Writers are the ones most often told to “show, not tell”, but it applies to theater equally as much. It is one of those things that is easy to learn and hard to do. And it works because it communicates on a deeper level than words or argument. In The 33 Strategies of War, Robert Greene writes, “what really changes us and our behavior is not the actual words uttered by someone else but our own experience, something that comes not from without but from within”. He continues, “only what stirs deep within us, taking root in our minds as thought and experience, has the power to change what we do in any lasting way”. And he concludes, “if you want to communicate an important idea, you must not preach; instead make your readers or listeners connect the dots and come to the conclusion on their own. Make them internalize the thought you are trying to communicate; make it seem to emerge from their own minds”. He further advises to pay attention to form over content. This is where all the tools of metaphor and symbolism come into play. It is also where true characterization lies. You can have someone say “I’m very very very sick”, or you can have that same man enter the stage in a wheelchair and attached to portable life support. 

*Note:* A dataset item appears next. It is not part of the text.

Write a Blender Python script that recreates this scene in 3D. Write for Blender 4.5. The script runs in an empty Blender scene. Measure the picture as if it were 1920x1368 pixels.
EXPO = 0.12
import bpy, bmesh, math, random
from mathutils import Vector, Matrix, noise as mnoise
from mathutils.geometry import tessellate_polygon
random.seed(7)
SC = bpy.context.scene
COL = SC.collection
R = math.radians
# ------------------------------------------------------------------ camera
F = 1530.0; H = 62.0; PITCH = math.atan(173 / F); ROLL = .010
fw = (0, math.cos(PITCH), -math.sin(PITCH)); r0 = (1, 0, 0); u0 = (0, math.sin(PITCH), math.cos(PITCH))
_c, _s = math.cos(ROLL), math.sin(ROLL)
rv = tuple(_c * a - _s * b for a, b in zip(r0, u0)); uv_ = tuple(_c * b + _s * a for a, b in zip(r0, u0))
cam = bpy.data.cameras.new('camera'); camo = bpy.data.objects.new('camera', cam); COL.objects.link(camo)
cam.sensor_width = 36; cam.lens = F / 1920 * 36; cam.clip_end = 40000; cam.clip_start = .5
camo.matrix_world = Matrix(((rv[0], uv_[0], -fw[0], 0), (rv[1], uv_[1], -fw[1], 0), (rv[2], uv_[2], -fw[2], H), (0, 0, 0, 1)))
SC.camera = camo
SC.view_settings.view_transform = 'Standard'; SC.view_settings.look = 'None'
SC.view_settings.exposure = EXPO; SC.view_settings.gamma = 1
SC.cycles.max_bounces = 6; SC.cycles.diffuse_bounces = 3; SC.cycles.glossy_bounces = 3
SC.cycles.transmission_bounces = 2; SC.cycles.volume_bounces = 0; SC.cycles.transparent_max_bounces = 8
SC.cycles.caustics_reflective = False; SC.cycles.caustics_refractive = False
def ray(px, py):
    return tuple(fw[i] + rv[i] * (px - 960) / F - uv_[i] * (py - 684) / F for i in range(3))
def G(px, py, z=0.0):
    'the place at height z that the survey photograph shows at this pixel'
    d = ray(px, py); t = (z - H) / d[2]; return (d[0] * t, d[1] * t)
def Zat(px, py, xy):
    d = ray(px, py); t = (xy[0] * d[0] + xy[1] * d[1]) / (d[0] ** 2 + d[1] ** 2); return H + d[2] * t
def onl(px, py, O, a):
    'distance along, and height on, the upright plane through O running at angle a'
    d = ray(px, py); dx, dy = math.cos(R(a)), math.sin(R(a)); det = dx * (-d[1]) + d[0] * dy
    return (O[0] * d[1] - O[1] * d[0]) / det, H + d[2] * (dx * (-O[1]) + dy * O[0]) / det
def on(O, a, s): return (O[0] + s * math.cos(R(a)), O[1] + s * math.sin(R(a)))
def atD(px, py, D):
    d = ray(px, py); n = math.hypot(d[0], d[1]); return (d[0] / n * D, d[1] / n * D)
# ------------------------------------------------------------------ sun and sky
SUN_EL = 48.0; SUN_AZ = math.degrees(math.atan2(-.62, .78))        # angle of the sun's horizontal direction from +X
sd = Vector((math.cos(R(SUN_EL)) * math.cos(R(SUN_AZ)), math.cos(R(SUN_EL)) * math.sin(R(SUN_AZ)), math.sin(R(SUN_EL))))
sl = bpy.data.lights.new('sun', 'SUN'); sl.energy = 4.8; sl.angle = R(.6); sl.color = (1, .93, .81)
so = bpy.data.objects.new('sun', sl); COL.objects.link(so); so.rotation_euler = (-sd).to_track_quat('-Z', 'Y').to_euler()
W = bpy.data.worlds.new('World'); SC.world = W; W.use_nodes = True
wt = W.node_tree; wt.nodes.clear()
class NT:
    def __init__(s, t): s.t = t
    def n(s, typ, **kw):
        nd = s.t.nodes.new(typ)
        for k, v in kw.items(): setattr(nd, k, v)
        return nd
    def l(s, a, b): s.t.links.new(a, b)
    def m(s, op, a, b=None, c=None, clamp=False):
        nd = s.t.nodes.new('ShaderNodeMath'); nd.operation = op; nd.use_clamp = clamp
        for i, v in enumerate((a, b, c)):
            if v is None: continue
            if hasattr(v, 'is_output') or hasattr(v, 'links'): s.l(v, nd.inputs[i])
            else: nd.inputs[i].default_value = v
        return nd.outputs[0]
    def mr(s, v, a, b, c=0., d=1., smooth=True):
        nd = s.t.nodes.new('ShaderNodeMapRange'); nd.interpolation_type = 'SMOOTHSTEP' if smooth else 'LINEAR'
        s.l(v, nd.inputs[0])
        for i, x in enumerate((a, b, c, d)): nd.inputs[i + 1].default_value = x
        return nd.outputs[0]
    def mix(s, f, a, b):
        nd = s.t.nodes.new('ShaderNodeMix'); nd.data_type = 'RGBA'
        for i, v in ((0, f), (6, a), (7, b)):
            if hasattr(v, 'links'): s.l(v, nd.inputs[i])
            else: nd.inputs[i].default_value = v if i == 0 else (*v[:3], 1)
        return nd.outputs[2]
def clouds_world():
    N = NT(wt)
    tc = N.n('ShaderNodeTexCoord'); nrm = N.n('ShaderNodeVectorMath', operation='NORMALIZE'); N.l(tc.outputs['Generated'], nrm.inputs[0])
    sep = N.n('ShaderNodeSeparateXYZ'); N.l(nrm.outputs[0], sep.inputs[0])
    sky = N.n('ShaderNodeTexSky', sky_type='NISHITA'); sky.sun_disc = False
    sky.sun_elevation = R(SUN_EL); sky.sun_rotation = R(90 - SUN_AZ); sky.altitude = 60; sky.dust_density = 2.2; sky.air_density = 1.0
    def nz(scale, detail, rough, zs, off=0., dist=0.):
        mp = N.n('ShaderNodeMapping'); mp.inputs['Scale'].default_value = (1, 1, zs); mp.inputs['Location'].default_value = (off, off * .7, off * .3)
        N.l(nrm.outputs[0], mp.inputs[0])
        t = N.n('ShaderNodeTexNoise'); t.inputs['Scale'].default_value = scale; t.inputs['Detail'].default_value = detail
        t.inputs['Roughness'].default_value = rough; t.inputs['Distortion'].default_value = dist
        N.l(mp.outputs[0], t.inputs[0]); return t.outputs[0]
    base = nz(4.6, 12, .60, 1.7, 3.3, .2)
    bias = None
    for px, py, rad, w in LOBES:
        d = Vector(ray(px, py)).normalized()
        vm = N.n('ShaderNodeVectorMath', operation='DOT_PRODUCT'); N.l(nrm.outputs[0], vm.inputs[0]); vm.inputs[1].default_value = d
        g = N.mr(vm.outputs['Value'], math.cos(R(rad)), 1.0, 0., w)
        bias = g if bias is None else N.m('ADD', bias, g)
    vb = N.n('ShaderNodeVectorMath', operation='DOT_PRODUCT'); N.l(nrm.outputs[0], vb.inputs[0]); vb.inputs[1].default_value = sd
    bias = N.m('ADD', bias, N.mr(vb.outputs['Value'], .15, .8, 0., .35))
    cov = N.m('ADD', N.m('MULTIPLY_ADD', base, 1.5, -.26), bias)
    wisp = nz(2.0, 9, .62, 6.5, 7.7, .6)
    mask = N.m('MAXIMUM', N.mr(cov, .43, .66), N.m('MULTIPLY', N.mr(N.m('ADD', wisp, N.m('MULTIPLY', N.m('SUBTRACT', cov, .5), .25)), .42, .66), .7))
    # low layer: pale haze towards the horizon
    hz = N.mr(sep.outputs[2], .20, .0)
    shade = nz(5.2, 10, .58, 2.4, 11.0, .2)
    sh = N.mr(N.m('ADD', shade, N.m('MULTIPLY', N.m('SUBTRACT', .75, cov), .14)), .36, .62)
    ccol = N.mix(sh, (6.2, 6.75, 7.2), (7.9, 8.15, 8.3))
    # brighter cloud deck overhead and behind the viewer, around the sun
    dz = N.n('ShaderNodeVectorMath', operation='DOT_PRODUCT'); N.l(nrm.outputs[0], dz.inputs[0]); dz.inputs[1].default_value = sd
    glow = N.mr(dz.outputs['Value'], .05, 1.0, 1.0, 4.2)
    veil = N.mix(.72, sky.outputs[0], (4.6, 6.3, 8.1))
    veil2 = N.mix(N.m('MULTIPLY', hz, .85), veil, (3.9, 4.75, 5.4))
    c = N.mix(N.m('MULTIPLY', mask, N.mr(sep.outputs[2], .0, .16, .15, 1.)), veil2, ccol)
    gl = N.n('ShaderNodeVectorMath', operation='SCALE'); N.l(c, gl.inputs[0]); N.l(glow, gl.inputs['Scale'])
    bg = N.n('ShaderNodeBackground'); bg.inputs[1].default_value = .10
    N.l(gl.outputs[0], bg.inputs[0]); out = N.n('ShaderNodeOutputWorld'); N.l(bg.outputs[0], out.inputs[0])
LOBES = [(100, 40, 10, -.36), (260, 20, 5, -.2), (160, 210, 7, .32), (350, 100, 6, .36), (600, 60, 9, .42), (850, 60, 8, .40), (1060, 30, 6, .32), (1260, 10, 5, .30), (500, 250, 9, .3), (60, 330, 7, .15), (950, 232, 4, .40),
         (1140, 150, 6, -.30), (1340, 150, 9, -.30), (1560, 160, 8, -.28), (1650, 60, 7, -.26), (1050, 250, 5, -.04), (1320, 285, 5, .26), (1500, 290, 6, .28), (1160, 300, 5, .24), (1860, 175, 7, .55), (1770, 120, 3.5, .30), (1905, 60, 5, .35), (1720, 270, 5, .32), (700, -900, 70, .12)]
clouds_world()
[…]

One can then hopefully see theater has the most impact when it simply acts as a window, allowing the audience to act as observers. There is no need to pass judgment. There is rarely need to explain. Just let things reveal themselves, and let the audience figure it out. Light, sound, space, set, and props are all devices for creating sensory effect and experience. They are best used to control focus and therefore manipulate the audience. 

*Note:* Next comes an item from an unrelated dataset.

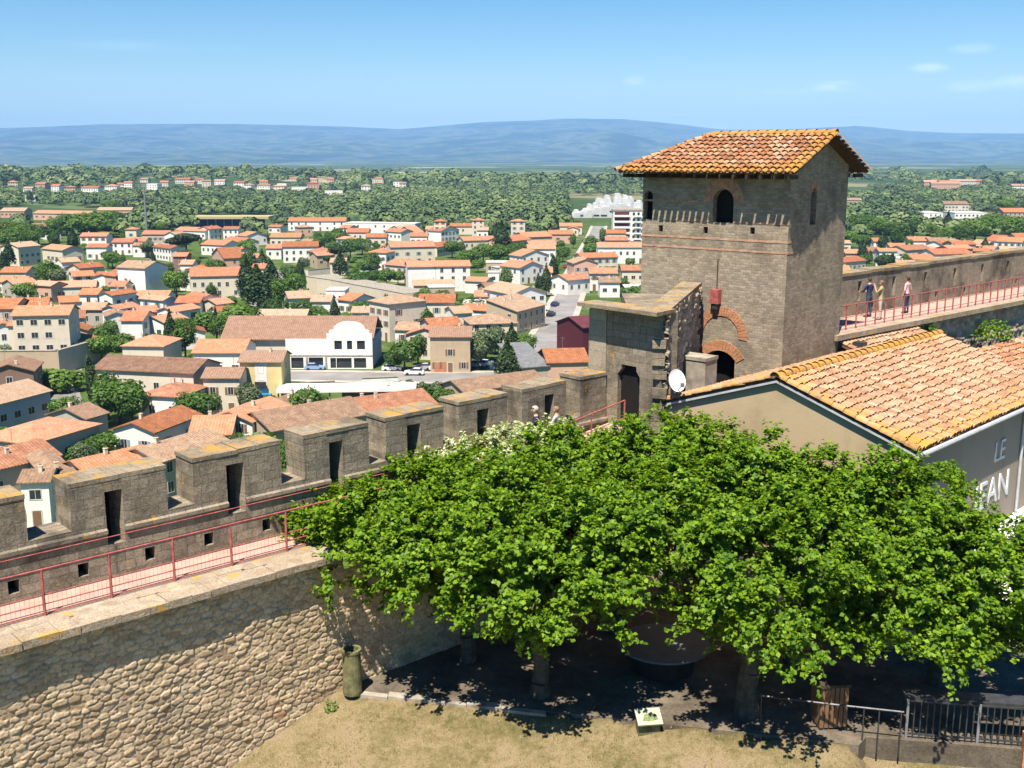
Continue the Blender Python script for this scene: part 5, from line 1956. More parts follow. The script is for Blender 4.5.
SP = """
-20,436,31,443,5,13,h,G,O;-15,471,59,454,5,9,x,G,K;48,478,75,474,5.5,13,y,G,T;20,481,48,480,6,5,x,W,T;92,477,160,461,5,9,x,T,O;160,461,228,440,5.5,8,x,G,T
113,428,154,431.5,4.6,12,y,W,O;208,417,252,421,5.6,11,y,W,O;190,434,230,433,5,10,x,G,O;262,404,288,406,4,8,h,T,T;252,429,275,426,4,6,x,W,T;272,427,300,424,4.2,8,x,T,N
272,430,368,413,5,11,x,T,T;368,413,436,403,5,10,x,T,K;464,391,545,380,4,8,x,T,T;-16,372,33,370,6.2,9,y,B,N;-20,408,50,390,5,10,x,L,T;86,418,107,412,4,8,x,G,N
8,325,58,325,8.6,5,m,C,O,2,0;12,315,68,314,11.4,9,x,C,O;47,339.5,67,342,4.6,9,h,C,O;-15,308,13,308,9,11,x,G,O;15,305,47,304,9,8,x,C,O
18,247,40,245,8,10,x,C,T;42,248,62,250,8,9,x,C,O;80,236,106,236,6,9,x,W,R;86,247,106,247,5.5,8,x,W,R;112,242,132,242,6,9,x,W,R;125,229,136,229,10,6,h,C,O;131,241,145,241,6,9,x,W,O
66,254,84,253,6,9,y,W,R;62,262,80,261,5,8,x,W,K;80,268,104,266,5,8,x,C,R;73,276,94,275,5.5,8,x,W,O;92,277,112,277,5,8,y,W,R;58,287,95,286,4.5,9,x,C,K;79,294,97,294,6,8,x,W,O;99,294,112,295,6.5,9,y,W,O;113,294,125,294,6,8,y,W,O
60,302,80,301,4,8,x,W,O;80,309,102,309,5,8,x,G,K;102,308,118,309,5.5,8,y,W,K;121,320,142,320,6,10,x,W,R;126,297,150,296,5,8,x,W,O;-6,281,20,282,5,9,x,W,O;15,285,38,283,5,9,x,G,O;0,272,26,272,5,9,x,C,O;60,318,84,317,4.5,8,x,G,K
173,256,186,256,7,7,x,B,R;212,254,224,258,6,8,y,P,O;224,257,241,257,6,9,x,W,T;201,244,224,245,5,11,x,W,R;222,240,240,242,5,10,x,C,R;175,230,205,231,5,10,x,W,R;142,234,168,234,5,10,x,G,R;209,229,222,228,6,8,x,W,R;223,229,238,229,6,8,x,W,K
246,236,267,235,5,10,y,W,O;270,237,300,237,5,11,x,C,O;266,248,281,248,5,9,x,W,R;283,250,296,250,5,8,y,W,K;176,302,199,302,5.5,8,x,W,R;199,299,221,297,6,9,y,W,R;163,300,177,298,6,9,y,W,K;217,312,232,311,4,7,x,W,O;217,304,233,302,5,7,x,C,K
140,297,166,297,5,9,x,W,O;157,310,174,311.5,6,9,y,W,O;142,320,164,322,5,8,y,W,O;138,312,157,311,5,7,x,W,R;257,317,305,317,4.8,9,x,T,T;288,221,345,221,6,12,x,W,O;345,223,415,224,6,12,f,W,W
347,232,368,232,5,11,x,C,R;366,237,386,237,5,10,x,C,O;385,231,401,232,5,9,x,W,R;400,229,419,228,5,10,x,W,K;410,236,427,236,5,9,x,W,O;283,246.5,318,246,7,11,x,W,O;316,252,337,251,6,9,h,C,K;367,252,386,252.5,7,9,h,W,R
385,264,408,266,6.2,11,x,C,K;414,285,454,284.5,4,8,x,C,K;289,298,312,297,5,9,x,W,T;311,301,330,301,5,8,x,W,T;326,291,345,291,6.5,8,f,W,W;338,299,352,300.5,5,9,x,W,O;419,302,454,302,6.6,10,x,C,O;429,288,455,287.5,4,7,f,T,W
432,326,462,324,7,8,x,C,O;471,323.5,517,322,5.6,10,h,C,T;395,329,426,330,4,8,x,W,T;487,288,507,287,4,8,x,T,T;512,294,546,291.5,6,16,y,W,K;500,303,518,303,4.5,9,x,C,T;517,311,545,304,6,9,m,T,T;520,267.5,543,265.5,6,11,y,W,R
521,256,549,254.5,6,9,y,W,O;528,248.5,555,248.5,7,9,x,W,O;510,241,531,239,5,13,x,P,R;525,237,552,236,5,13,x,P,O;549,234,573,234,5,11,x,P,O;560,226,582,226,5,10,x,C,O;530,244.5,556,244,6,9,x,C,R;434,221,446,221,11,6,h,C,O
472,220,484,220,11,6,h,C,O;511,221,525,221,11,6,h,C,O;426,229,442,229,6,9,x,W,K;441,231,459,229.5,6,9,y,W,K;450,226,476,226,5,9,x,C,O;477,230,488,230,7,8,x,W,T;464,240.5,496,239.5,5,10,x,C,K;437,247,455,244,4.5,9,x,C,R
486,263,508,263,4,8,f,T,W;488,273,499,273,3.5,6,f,W,W;497,268,520,267,3.5,5,f,G,W;598,247,644,247,7,10,x,W,O;582,257.5,618,256.5,6,9,x,C,O;574,263,598,262.5,5,10,y,P,T;568,280,590,278,5,9,x,W,K;590,273,617,273,6,9,x,W,K
607,233,626,233,8,9,x,C,O;606,240,628,240,7,9,x,C,K;600,282,620,282,5,8,x,W,T;622,270,645,270,5,9,x,C,K;625,288,648,288,3.5,8,f,T,W
846,253,862,253,5,8,x,P,K;842,243,851,243,5,7,x,C,T;844,262,866,260,5,8,x,C,R;842,270,851,270,5,8,x,W,O;874,241,883,241,5,8,x,W,O;891,247,907,247,5.5,9,x,W,O;910,240.5,932,240.5,5,10,x,W,O;930,241,950,241,5,9,x,C,T
906,250,931,248.5,5,10,x,C,K;914,259,936,258.5,5,9,x,W,O;886,265,922,265,5,9,x,W,O;876,258,901,259,4.5,9,f,W,W;935,254,972,253,5,11,x,W,R;955,244.5,976,244,5,9,x,T,O;997,241,1022,242,6,11,x,W,O;1016,237,1040,237,6,10,x,W,O
1000,250,1030,251,5,9,x,W,T;950,249,973,248,5,8,x,P,O;868,251,884,250,4.5,8,x,C,K;1004,212,1040,212,6,16,x,T,O;924,213,943,213,6,26,f,W,W;955,213,988,213,6,24,f,W,W;945,204,969,204,7,14,x,C,T;843,200,862,200,5,12,x,T,T
0,211,24,211,5,14,x,P,T;33,213,88,214,5,12,x,P,K;97,210,131,210,5,12,x,P,T;-20,225,10,226,5,10,x,C,R;30,226,48,226,5,9,x,W,K;150,247,160,247,4.5,8,x,C,T;245,258,262,257,5,8,x,W,O;330,262,345,262,5,8,x,C,T
352,312,368,312,4,7,x,W,T;455,313,472,312,4.5,8,x,W,T;463,304,487,304,4,8,f,W,W;475,296,494,296,4,8,x,C,K;545,272,552,272,5,9,x,W,R;180,264,192,264,5,8,x,W,K;252,268,264,268,5,8,x,C,R;110,286,124,286,4.5,8,x,C,K
"""
for line in SP.strip().splitlines():
    for it in line.split(';'):
        p = it.split(',')
        house(*[float(q) for q in p[:6]], p[6], p[7], p[8], **({'floors': int(p[9]), 'wtype': int(p[10])} if len(p) > 9 else {}))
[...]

These tools are tantalizingly available to all theater artists, and yet all too often they subject the audience to some bullshit form of shock treatment. (I don’t care if it’s big or small. Pull your pants up, asshole.) Either that, or they abstract their idea into meaningless oblivion. (The people power walking represented New York power walkers and that whole New York minute go go go mentality. Of course, I had to be told this by the performer.) Neither one is entertaining. Neither one is interesting. But it is usually flashy, which is why both get employed at all. The payoff, however, is pyrrhic at best. Any attention it produces is short lived. Any popularity is only within the following that already exists. 

And this is where I have to return to Edward Albee. I can’t really talk about his play, The Goat, in a truly objective way. The fact is, I hate it. It actually made me angry. The play, however, did well when it was produced. I read it for a class, and most of the class discussion toward it was favorable as well. So it found an audience both with the conservative rich and also with theater people. I have to ask though, how often can we expect this play to be produced? How many local and community theaters would see past the man fucking the goat? Critical praise for the play focuses on Albee’s use of shock value to ask probing questions about love and loyalty. The play is, in fact, a critical darling. Is this praise genuine, or is Albee such an institution that he has teflon taste? How do the audiences feel about the play? And why write about a man fucking a goat when hundreds of other opportunities exist to explore the same ideas? Even if the play is a true masterpiece, it simply underscores the fact that only a man like Albee can take on bestiality and make it work for anyone. 

But if you ask me, it’s still bullshit. I don’t find it entertaining. I don’t find it interesting. I don’t care how “edgy” it is. I resent people telling me how “profound” it is. And I don’t like the idea of going to a show, only to have those known as flighty, irresponsible, immature, egotistical, and emotional try to shove social justice down my throat or tell me something “deep”. I get pissed at the cost of a movie ticket. So if I go to the theater, it better be a fucking good time. 

And until anyone can safely make that guarantee I, and the rest of the audience, will be staying away. 

Because we don’t have time for expensive bullshit.